ネクラーソフ「デカブリストの妻」
ネクラーソフの物語詩「デカブリストの妻」を読みおえる。
岩波文庫、2006年・4刷。僕はこのリクエスト復刊の時、新本を買った筈だから、7年を経てから読んだ事になる。
1825年12月14日、ロシアの帝政に反対する将校らが、デカブリストの乱を起こしたが、鎮圧された。
死刑5人、徒刑86人、流刑18人、他の罰が下った。この徒刑・流刑でシベリヤへ流された指導者層(名門の青年が多かった)の、9人の妻が夫を追ってシベリヤへ行った。

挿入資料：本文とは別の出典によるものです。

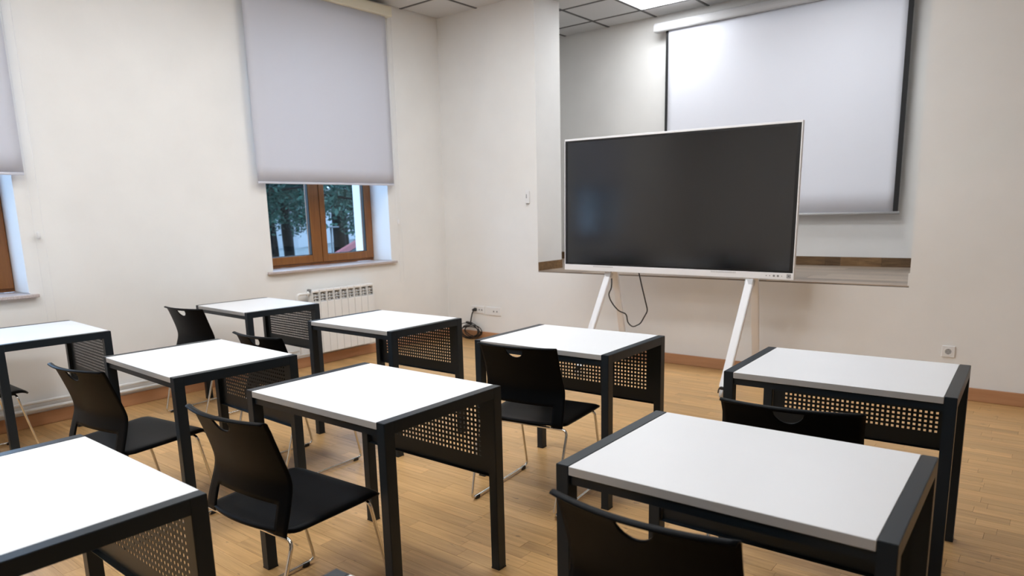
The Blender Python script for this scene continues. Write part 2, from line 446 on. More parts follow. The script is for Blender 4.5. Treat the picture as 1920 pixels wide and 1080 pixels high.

貴族の富と名誉を捨て、家族・友人を捨て、夫への情愛と誇りを選んだ女性の、高潔さには心打たれる。
内容は「公爵夫人 トゥルベツカーヤ」と「公爵夫人 ヴォルコーンスカヤ」に別れる。
前者は主人公と、シベリア行きを押しとどめようとするまわりの者の、科白がほとんどを占め、劇詩と呼び得る。
後者は、年老いて帰還した夫人が孫たちに、成長してから読むようにと書いた、手記の形を取っている。
世界的名作を、年老いて読むのも、良い事だ。